Last modified Feb 15, 2023

An Expert-Defined Rule-Based Approach for Generating Vector Representations to Classify Texts

Abstract

Classifying text documents to car components requires that each document is labeled individually to create a vocabulary-specific training dataset for further classification. This process must be done manually and is therefore extremely time-consuming and not flexible. Moreover, this approach is not adjustable to changing requirements such as granularity because the labels remain static and cannot be quickly customized.

To solve the classification problem of customer complaints in the automotive industry, I propose a combined approach based on vector representations of predefined context rules to map a customer problem to predefined classes of vehicle components.

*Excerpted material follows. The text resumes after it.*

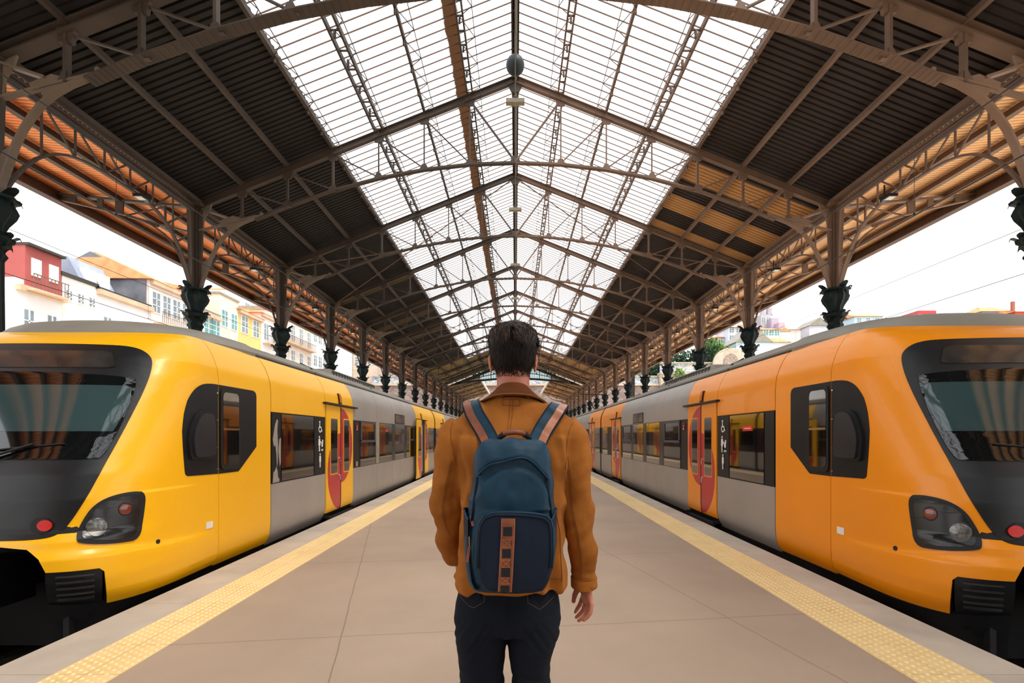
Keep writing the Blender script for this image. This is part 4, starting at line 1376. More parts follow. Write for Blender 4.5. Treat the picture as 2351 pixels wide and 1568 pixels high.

This process involves the creation of a pipeline with several steps such as data preprocessing, keyword extraction, topic modeling, labeling, context rule creation, context window extraction, vectorization of context windows, and assignment of primarily unclassified documents to predefined classes. Various vectorization techniques are tested, ranging from traditional such as tf-idf to state-of-the-art such as BERT.

 

Research Questions:

  1. What are the challenges faced when trying to create structured datasets from unstructured documents?
  2. Which NLP methods can be combined with the domain expertise to facilitate the extrapolation from context rules to training data?
  3. How do these novel methods compare to current methods of unsupervised learning in the context of automotive customer data?